Furthermore, humming may result from improper installation of the check valve or jammed impeller.

The Solution:

  • Add or Change the Filter: Install a filter in the sump pump to collect debris. This should avoid future jams to make the pump quiet and reliable again.
  • Clean: After removing the impeller, check the vent hole for a clog and clean if necessary. Turn the sump pump on and off three to four times via the float switch.
  • Inspect the Check Valve: The check valve usually includes an arrow, which indicates the water flow. See if the check valve is pointing towards "Discharge", not "Pump".
  • Warm the Pipes: If the weather is cold enough, there's a chance that the pipes will suffer from a frozen discharge. You can solve this by using a space heater to melt any ice inside. 

Continuous Running

If you hear the sump pump running all the time, it's possible that the machine isn't the right size for your basement.

Whether it's undersized or oversized, an incorrect size will pose a problem. It's ideal that the pump size matches the size of the basin where it's installed. 

For instance, if you place an undersized pump in a large basin, the machine will have to pump harder. 

In effect, it produces endless running noises as if the machine will break down any second. 

The Solution:

As you can see, it's crucial to choose complementary sizes of the pump and basin to promote smooth and quiet operation.

Make it a habit to maintain and lubricate the machine to minimize friction.

Aside from that, avoid cheap plastic designs and opt for cast-iron instead, as the former can easily overheat and break down. 

Other Tips and Hacks to Make a Noisy Sump Pump Quieter

Similar to other machinery, sump pumps contain moving components that are prone to fail from neglect, and wear and tear.

Whether the sump pump is producing humming, slurping, or vibrating noises, there are things you can do to stop them and prevent them from coming back.

If a sump pump comes with water level or flood arms, which are typically battery-powered, it can notify you if the pump isn't working correctly or the water is backing up.

From there, you can do basic sump pump maintenance such as:

Conduct Regular Inspection

Check the sump pumping system every three to four months and see if the machine works correctly.

Be careful when changing or fixing components to avoid unnecessary complications and damages.

Always keep the warranty if ever you need to replace or upgrade your pump at a lower cost.

Test the Pump

From time to time, pour a bucket of water into the pit to ensure the pump starts automatically.

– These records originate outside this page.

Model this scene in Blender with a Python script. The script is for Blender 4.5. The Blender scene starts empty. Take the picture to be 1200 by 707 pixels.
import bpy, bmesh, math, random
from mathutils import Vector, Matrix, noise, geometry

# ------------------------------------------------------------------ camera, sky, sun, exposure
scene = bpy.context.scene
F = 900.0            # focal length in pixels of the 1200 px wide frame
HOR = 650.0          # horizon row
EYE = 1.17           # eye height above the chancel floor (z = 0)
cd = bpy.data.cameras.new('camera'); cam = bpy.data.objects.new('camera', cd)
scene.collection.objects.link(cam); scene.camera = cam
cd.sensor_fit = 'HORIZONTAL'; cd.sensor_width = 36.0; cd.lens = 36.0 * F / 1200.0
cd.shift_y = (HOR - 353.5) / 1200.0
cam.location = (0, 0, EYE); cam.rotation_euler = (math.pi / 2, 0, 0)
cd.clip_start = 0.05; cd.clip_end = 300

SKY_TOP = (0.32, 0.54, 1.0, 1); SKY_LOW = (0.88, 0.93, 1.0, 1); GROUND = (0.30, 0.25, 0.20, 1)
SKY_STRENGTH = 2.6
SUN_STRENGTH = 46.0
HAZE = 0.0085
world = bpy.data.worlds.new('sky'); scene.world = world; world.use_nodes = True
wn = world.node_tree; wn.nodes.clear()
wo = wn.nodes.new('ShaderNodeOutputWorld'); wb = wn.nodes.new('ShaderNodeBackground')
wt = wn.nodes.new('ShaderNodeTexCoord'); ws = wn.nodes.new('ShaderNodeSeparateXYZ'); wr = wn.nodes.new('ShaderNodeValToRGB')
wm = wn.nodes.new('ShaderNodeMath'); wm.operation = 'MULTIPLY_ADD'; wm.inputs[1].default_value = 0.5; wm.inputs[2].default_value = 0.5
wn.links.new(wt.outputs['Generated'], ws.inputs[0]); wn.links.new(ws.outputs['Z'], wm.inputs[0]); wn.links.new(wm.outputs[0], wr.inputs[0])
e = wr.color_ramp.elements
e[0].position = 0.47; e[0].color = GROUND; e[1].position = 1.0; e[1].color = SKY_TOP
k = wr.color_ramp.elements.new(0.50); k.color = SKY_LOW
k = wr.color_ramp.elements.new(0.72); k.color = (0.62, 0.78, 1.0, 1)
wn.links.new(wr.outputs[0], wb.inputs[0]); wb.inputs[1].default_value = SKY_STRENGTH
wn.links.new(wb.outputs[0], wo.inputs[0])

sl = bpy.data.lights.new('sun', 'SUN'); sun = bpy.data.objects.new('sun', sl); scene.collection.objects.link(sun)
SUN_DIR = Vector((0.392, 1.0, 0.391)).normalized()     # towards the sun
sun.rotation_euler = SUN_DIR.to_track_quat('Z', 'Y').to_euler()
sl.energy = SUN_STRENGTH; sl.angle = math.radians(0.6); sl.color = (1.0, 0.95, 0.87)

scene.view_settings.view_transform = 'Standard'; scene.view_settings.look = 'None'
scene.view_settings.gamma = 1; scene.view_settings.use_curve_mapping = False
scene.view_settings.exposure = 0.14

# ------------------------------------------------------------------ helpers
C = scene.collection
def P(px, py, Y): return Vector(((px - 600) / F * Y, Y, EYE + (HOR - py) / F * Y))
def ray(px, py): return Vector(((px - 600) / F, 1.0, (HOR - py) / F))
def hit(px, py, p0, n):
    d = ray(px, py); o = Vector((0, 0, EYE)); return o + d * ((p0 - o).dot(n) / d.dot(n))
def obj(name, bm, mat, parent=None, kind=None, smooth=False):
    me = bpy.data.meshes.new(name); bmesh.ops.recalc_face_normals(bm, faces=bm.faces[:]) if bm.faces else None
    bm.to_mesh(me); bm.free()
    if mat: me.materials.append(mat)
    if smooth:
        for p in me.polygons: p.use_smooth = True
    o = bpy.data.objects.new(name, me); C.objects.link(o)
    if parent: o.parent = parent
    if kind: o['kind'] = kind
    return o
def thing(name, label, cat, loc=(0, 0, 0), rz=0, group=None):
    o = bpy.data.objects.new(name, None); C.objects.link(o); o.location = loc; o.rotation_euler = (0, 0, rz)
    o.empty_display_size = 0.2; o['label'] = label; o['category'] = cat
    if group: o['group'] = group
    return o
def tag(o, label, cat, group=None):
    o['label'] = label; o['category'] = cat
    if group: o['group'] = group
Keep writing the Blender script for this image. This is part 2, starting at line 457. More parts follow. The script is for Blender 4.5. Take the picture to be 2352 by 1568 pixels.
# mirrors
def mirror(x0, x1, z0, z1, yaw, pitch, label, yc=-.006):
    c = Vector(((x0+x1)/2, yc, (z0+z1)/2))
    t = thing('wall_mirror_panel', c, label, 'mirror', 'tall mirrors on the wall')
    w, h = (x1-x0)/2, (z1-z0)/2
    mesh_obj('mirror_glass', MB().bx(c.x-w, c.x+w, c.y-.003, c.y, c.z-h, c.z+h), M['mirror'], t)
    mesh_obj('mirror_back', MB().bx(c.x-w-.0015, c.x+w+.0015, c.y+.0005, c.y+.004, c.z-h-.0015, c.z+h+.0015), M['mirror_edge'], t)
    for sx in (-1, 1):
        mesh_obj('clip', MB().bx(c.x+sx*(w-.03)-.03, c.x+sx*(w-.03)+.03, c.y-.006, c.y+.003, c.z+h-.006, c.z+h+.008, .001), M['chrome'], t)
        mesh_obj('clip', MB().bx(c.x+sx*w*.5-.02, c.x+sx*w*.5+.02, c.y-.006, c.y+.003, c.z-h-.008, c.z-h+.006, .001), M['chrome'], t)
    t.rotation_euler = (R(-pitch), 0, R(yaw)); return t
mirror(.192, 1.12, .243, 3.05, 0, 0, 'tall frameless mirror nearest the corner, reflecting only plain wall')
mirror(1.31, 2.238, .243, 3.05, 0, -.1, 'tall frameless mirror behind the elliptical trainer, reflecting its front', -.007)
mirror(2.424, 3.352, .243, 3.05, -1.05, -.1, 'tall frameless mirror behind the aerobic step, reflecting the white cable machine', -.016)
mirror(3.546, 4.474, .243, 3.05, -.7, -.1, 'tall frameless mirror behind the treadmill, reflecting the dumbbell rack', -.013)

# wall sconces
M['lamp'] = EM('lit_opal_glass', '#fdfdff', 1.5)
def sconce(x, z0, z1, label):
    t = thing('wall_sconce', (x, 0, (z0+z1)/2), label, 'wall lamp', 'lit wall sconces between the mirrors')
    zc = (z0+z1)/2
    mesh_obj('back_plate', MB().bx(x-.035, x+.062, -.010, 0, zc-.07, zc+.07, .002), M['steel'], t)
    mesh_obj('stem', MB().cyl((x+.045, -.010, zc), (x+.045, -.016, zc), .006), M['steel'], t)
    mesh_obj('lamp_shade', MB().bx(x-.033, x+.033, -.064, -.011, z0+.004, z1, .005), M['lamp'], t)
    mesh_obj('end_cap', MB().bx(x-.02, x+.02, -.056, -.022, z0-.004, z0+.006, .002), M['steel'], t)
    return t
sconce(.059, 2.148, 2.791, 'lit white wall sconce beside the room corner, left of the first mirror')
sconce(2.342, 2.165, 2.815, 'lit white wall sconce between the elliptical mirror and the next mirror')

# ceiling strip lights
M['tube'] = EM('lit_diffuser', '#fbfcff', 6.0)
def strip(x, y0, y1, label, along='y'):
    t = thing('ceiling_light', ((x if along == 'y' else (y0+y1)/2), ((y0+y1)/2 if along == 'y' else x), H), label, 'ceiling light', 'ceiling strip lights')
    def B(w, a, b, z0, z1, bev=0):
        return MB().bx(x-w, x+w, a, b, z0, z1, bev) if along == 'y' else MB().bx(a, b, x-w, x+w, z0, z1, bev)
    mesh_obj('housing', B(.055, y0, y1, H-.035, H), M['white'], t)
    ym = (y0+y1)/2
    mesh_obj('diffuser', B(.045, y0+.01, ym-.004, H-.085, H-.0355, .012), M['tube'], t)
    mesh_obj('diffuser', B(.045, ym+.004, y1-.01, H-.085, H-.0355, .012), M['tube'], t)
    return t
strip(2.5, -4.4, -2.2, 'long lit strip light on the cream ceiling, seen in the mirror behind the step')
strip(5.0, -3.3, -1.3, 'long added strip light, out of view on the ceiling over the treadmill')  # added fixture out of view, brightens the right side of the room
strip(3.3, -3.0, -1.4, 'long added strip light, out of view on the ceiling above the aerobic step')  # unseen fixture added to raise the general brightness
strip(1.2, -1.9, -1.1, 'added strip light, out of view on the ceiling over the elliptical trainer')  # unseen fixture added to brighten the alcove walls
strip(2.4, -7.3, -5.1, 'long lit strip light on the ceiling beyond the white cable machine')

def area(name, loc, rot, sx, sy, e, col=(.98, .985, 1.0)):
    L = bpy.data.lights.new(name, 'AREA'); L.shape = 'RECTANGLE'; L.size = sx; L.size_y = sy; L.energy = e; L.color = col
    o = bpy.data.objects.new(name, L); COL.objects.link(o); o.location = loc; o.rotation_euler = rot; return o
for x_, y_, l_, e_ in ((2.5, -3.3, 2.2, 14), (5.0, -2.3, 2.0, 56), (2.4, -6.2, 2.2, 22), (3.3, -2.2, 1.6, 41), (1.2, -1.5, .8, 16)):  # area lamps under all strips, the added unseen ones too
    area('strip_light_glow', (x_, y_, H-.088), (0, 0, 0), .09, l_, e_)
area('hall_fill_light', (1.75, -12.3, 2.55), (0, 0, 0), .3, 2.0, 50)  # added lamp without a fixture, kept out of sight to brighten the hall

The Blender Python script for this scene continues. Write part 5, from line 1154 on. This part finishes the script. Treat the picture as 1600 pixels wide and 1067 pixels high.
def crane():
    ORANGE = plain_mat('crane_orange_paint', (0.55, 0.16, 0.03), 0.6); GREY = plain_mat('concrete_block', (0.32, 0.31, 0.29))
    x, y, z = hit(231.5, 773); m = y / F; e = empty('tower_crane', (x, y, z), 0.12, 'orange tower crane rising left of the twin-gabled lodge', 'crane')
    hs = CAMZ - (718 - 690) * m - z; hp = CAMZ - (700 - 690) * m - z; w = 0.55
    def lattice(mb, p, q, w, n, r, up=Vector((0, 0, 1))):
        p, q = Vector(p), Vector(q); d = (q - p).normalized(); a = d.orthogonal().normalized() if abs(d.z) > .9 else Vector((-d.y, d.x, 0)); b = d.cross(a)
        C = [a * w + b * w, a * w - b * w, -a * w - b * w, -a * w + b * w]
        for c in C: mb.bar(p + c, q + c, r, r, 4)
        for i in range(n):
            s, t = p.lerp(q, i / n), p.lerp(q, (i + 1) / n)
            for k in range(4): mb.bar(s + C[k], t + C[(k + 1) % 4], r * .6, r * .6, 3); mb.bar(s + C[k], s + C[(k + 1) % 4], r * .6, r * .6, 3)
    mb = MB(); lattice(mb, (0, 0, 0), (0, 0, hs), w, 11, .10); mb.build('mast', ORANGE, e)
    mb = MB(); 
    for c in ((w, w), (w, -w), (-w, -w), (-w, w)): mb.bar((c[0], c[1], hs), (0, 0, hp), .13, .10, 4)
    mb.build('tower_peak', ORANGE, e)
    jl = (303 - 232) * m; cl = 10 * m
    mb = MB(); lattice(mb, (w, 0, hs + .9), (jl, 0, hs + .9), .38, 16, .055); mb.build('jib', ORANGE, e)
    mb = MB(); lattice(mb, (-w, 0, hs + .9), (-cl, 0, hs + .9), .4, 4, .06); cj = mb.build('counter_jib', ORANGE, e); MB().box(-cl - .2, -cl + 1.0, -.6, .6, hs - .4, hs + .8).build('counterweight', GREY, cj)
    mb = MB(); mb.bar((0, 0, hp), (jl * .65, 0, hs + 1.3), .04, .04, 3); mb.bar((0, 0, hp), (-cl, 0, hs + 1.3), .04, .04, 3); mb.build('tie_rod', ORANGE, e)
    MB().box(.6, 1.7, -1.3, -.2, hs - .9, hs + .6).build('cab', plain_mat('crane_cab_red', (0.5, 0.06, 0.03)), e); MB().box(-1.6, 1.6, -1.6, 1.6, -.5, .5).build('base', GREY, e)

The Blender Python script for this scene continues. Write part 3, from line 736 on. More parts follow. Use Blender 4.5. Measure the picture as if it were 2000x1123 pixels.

This should also make the water drain quickly once the pump is on.

Sump pumps use a float to detect water. If the float is stuck due to sediment and dirt, the debris buildup can cause the float to make noise because it can't function properly. For this, it would be better to call a plumber to loosen the float.

Check Plugs

Inspect and make sure to plug the pump into a working ground fault circuit interrupter (GFCI) outlet.

Also, check if the cord is in good shape. GFCI breakers may trip in damp areas, which will shut off the machine.

Keep the Machine in an Upright Position

When you read our other soundproofing articles, you'll notice that machines make noise if not placed on an even surface.

If a sump pump is not standing upright, it will produce vibrations, and consequently, noise.

More than that, improper placement can cause accidents as the machine may fall or tilt onto one side, causing the float arm to jam.

Inspect the Pipes

Ensure the outlet pipes are joined together firmly. It should be draining out at least 20 feet away from your foundation.

When you keep the discharge pipe's hole clear, you can prevent the machine from emitting loud humming noises.

Ensure Consistent Power Supply

Most sump pumps rely on electricity to run, which makes them vulnerable to a power outage. Keep a backup battery power or diesel generator in the event of an outage.

Maintain Proper Oil Levels

Use the right amount of oil depending on the type and brand of a sump pump. Too much or not enough oil can increase the temperature of the oil.

Degrease the Pit

You've seen how dirt buildup damages pipes and impellers. What's worse, debris accumulation may even start unwanted noise.

When grease, sludge, and wastewater remain in the pump's pit, it can be disastrous when the machine can't pump water out.

The simplest thing to do is to use a deodorizer and degreaser to keep the pit grease and odor-free.

Pour some into the pit, and the degreaser will float on top of the water. In effect, you should create a layer of degreaser and deodorizer.

Disconnect and Clean the Pump

Perhaps this is the simplest and most cost-effective way to cut sump pump noise. Not only that, but you also aid the machine in working efficiently, resulting in a longer lifespan.

Another way to maintain the machine is to remove the pump from the pit and clean the grate on the bottom.

Pumps make sucking actions that can also pull small stones into the grate, which then blocks the inlet or damages the pump over time.

Some models have specific instructions on how to clean, which is why you should also keep and read the user's manual.

Although, in general, you can clean a pump with a stiff-bristle brush, paper towels, and a garden hose.

Should I Call a Professional?

Replacing the discharge pipe can be challenging if you don't have the knowledge and equipment for it. The same goes for straightening discharge pipes.

If the gurgling, grinding, and clanging sounds persist after making some quick fixes, then it's a sign there's a bigger problem that only a professional can solve.

To ensure safety and proper fixing, it's wise to hire a professional plumber to do the fixing for you. A plumber may even locate problems you missed and provide the necessary solutions.

In some cases, a plumber can keep noises at bay with a few part replacements. Sometimes, a full-fledged system replacement may be necessary.

The bottom line— anything that looks too risky or complicated for you, don't hesitate to seek help from a professional.

Final Words

Remember to be methodical and cautious when fixing a noisy sump pump. With the right replacement and maintenance, the machine will remain quiet in your basement.